Financial Lessons Learned From March Madness

Posted by Don on April 10, 2014

I’m a sports nut. As such, March is a great month simply for the fact that there is great college basketball to watch. It’s great to watch starting with the conference championships because a team that had a horrible season can make a run and if they win their conference tournament, they get invited to the NCAA Tournament (it’s why they call is March Madness).

Once you enter the tournament, all bets are off. In years past, it was easy to see the higher seeds (the better teams) easily advance. But nowadays, there is so much parity in the game, that lower seeds beat higher seeds on a regular basis. In fact, this year, there was only one number one seed left of the remaining final four teams. The other teams were ranked eighth, second and seventh. It can be so hard to fill out a bracket correctly, that the great Warren Buffett offered $1 billion to anyone that could submit a correct March Madness bracket. I think after the first weekend, no one had a perfect bracket anymore.

march madness

Photo Credit: Stuart Miles

Personal Finance and March Madness

As I was watching the great games over the past few weekends, I made many realizations about personal finances. I know it sounds crazy, but this is what I do. So read on to see what I realized about March Madness and personal finance.

Upsets Happen

As I mentioned above, upsets are no longer an exception, they are normal. Granted a number one seed has never lost to a sixteen seed, but I wouldn’t be surprised to see it happen in the next few years. As such, upsets happen in our lives as well. We just don’t call them upsets, we call them emergencies.

This is why it is so critical to have an emergency fund. Saving for an emergency fund isn’t sexy or glamorous, but it is something that will help you not get derailed when something happens, like a car accident, needing a new roof sooner than usual or needing a new central air conditioner. The better prepared you can be, the lesser the chance of an upset causing you financial harm.

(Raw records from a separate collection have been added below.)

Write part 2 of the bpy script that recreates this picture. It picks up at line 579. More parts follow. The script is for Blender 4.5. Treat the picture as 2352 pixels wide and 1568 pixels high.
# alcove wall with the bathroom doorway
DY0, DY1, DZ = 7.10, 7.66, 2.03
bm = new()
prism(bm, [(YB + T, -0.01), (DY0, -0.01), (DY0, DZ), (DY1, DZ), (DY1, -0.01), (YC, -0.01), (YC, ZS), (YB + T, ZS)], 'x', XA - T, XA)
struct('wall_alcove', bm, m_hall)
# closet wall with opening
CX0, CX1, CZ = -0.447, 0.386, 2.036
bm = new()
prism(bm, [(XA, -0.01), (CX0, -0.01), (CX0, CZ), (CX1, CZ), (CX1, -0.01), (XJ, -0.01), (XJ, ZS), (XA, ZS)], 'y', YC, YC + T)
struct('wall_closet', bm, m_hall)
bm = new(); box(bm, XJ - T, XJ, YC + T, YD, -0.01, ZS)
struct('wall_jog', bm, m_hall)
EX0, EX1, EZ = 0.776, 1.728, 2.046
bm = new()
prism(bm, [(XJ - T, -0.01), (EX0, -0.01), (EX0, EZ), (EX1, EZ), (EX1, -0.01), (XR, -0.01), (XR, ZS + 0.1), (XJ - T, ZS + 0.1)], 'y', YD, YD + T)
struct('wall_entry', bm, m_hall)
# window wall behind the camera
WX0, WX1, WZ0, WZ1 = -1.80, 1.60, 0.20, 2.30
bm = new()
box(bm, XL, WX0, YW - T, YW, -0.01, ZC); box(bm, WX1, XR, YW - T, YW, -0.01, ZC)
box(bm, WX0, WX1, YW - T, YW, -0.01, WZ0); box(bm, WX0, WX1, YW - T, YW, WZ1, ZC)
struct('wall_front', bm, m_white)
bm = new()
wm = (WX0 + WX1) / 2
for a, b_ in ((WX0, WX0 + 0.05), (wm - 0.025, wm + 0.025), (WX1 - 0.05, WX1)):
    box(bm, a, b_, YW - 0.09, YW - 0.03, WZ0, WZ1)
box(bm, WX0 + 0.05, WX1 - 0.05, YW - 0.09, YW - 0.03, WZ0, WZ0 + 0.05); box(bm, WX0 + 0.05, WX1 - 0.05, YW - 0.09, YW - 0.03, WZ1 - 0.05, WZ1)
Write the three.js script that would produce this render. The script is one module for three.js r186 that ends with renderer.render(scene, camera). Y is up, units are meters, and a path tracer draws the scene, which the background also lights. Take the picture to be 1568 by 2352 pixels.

Read More: How Big Should Your Emergency Fund Be?

Plans Don’t Work

You can scout a team and think you know how to attack them only to find out your plan doesn’t work. In order to win the game, you need to come up with a new strategy. In life, change is inevitable. Even with the best plans, life still happens and causes us to have to change things up a bit.

Take my current situation. My wife and I had planned this year to put over 60% of our income into our various investment accounts this year. But here we are in April and she is burnt out from her job and is looking for something else. The direction she is leaning would mean a large pay cut. As a result we are still saving as much as we can, but we are hoarding cash instead of investing the money.

To be successful in life, you need to have a plan, but you also need to be able to change when what you planned for doesn’t happen or unexpected things arise.

Read More: Do You Have a Worst Case Scenario Plan?

It All Comes Down To The Basics

Look at many of the games and the losing team loses simply because they missed a majority of their free throws. This aspect of the game is overlooked by many of the players because they want to be on ESPN for the dunks and other great plays. Making a free throw is boring. But as boring as it is, it is still the foundation of how to win a game. Make your free throws, and odds are you are going to win the game. But miss your free throws and you’ll be heading home early.

With our finances, it all comes down to the basics as well. Have an emergency fund. Live within your means. Save for retirement. If you can’t do these things, you are going to have a tough time thriving and prospering in life and during retirement. Again, doing these things aren’t glamorous, but they are what needs to be done.

Think of it like building a house. If you want a solid house, you need a good foundation. It’s ugly and no one is interested in it. They just want to see the actual house. But without that foundation, there wouldn’t be a house to look at.

Read More: What Should Your Financial Pie Chart Look Like?

Final Thoughts

By learning finance from other areas of life, many find the subject more tolerable and even enjoyable. If you have a difficult time with getting your financial house in order, try to mix it with something you love to do and learn that way. I was able to relate March Madness with personal finance. You can do the same with many other things in life too. It will make it more likely that you stick to the actual learning process.